## YOUR TASK
What do the lines from the top of the data through the line with "rnd = random.Random(11)" say? Quote them exactly and include both ends.

## DATA EXCERPT

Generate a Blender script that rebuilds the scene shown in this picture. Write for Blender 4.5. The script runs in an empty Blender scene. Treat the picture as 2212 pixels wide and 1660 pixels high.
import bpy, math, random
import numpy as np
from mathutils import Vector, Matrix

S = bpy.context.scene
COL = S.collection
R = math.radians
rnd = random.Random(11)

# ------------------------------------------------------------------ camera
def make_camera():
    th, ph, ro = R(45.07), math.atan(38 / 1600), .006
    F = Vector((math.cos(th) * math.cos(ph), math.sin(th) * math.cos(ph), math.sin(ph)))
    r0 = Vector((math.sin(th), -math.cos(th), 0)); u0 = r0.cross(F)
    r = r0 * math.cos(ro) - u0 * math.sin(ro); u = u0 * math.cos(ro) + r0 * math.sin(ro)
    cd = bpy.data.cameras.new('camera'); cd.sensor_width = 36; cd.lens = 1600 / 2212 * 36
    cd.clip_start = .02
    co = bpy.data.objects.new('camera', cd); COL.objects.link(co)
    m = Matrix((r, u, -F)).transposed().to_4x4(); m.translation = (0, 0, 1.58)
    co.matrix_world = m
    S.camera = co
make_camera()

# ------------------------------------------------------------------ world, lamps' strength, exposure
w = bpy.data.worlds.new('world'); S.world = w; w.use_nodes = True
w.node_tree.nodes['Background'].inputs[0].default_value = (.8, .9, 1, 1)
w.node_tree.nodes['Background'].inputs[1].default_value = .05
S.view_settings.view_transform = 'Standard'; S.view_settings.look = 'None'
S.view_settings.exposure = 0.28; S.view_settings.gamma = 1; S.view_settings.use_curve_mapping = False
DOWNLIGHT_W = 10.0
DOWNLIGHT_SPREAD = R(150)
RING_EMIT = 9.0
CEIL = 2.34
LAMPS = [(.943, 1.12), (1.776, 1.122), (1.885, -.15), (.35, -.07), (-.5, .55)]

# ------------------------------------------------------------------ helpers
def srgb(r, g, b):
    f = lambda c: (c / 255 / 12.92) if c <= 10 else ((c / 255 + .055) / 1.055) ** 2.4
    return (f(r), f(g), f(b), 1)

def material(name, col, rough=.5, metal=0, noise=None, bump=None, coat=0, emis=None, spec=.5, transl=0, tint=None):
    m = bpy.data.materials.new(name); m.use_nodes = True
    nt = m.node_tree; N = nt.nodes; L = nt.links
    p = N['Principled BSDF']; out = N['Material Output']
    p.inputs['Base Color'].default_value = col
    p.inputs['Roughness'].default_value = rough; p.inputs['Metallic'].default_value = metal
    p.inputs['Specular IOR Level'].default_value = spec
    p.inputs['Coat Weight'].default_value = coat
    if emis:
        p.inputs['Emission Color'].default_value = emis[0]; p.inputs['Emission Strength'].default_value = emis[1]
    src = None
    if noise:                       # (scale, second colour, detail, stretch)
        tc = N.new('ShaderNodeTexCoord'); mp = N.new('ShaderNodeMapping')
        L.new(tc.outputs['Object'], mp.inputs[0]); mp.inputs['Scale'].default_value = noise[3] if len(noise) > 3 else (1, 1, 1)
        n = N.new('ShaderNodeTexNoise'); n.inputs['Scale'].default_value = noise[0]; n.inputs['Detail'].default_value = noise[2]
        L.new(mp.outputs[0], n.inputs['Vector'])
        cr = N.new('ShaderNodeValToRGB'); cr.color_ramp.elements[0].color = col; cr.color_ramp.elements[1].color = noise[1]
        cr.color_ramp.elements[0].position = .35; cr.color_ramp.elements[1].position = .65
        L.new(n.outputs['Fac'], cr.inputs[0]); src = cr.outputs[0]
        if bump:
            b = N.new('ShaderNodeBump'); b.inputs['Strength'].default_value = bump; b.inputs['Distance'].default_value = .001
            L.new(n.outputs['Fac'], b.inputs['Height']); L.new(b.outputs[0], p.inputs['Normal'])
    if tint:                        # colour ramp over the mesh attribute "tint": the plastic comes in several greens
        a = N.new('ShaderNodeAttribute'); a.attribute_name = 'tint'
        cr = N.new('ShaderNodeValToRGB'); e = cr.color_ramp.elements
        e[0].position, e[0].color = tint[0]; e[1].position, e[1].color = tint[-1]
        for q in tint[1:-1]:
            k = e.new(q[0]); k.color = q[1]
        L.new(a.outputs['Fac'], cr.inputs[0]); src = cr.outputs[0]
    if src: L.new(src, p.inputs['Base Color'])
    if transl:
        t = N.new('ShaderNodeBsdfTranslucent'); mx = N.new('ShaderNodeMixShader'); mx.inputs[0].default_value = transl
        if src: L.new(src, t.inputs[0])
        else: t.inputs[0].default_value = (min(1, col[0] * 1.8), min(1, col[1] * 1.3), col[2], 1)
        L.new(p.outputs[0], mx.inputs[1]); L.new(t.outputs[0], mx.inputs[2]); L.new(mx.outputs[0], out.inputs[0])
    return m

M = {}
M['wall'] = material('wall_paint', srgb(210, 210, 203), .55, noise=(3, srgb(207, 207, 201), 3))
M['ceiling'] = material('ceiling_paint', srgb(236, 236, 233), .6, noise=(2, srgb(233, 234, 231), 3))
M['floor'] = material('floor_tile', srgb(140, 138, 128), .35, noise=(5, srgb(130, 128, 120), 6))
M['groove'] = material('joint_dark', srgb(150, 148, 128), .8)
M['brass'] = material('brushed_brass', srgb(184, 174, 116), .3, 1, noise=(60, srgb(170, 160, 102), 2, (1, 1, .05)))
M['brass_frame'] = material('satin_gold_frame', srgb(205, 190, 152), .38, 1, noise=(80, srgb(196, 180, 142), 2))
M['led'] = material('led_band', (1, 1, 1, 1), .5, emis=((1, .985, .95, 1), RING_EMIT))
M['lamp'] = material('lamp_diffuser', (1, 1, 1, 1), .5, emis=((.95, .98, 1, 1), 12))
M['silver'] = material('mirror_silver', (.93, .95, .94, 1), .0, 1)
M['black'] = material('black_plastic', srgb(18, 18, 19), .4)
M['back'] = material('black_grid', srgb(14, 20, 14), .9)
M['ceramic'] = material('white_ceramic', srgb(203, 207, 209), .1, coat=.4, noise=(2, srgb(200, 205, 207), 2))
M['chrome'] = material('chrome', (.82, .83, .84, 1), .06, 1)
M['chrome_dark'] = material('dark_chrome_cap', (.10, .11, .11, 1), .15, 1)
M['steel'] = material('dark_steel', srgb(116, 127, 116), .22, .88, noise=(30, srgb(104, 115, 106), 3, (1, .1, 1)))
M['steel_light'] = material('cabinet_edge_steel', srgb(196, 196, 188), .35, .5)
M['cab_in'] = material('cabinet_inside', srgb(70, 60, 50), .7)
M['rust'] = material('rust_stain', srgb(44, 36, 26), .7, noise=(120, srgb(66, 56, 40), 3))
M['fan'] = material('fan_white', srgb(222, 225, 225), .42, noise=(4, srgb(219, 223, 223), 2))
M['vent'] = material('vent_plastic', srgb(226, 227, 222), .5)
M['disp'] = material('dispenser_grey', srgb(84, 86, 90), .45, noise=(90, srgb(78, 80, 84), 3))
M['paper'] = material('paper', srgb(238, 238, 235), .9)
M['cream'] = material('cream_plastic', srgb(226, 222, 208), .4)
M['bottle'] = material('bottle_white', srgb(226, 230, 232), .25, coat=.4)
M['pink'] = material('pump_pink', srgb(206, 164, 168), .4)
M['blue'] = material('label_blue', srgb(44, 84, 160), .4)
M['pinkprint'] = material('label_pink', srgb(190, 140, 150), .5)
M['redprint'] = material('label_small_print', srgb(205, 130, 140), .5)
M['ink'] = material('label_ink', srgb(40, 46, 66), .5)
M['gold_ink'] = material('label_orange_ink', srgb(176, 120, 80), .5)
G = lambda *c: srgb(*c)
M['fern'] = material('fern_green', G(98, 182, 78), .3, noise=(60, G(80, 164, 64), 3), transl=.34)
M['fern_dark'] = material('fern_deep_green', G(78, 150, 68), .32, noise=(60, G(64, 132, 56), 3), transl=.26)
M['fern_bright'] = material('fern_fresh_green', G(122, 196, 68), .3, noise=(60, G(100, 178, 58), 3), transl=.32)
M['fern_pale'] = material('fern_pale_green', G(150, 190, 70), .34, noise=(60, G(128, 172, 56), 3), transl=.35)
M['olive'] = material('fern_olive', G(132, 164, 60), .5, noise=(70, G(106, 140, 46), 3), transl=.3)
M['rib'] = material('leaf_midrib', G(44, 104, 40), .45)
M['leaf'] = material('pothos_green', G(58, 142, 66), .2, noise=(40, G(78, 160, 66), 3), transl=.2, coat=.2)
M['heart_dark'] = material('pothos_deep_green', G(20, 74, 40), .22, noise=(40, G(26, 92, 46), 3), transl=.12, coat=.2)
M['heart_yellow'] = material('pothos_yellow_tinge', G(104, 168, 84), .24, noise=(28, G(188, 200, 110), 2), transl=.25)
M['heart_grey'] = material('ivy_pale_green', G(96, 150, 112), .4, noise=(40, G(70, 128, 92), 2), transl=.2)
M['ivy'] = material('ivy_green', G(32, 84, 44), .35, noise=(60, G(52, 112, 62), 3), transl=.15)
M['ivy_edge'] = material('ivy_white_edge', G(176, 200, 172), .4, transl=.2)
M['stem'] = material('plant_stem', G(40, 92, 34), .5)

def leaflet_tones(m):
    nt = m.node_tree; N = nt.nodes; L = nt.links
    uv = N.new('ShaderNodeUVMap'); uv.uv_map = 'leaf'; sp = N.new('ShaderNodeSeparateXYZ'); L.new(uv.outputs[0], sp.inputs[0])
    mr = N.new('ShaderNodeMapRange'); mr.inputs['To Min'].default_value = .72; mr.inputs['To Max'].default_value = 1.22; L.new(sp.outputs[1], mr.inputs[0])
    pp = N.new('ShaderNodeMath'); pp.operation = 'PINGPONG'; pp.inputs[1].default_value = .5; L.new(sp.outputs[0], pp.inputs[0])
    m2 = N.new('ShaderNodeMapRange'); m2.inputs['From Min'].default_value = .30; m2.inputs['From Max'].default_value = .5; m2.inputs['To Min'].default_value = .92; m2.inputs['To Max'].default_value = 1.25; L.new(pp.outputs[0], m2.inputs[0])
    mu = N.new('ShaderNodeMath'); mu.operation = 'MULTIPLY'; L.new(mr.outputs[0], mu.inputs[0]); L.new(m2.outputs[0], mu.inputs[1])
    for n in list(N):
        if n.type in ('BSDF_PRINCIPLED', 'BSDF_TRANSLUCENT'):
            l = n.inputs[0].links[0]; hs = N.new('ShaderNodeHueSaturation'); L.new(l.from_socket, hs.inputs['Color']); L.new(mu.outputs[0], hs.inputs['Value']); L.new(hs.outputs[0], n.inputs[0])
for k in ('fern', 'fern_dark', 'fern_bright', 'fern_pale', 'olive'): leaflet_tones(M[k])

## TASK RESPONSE
Generate a Blender script that rebuilds the scene shown in this picture. Write for Blender 4.5. The script runs in an empty Blender scene. Treat the picture as 2212 pixels wide and 1660 pixels high.
import bpy, math, random
import numpy as np
from mathutils import Vector, Matrix

S = bpy.context.scene
COL = S.collection
R = math.radians
rnd = random.Random(11)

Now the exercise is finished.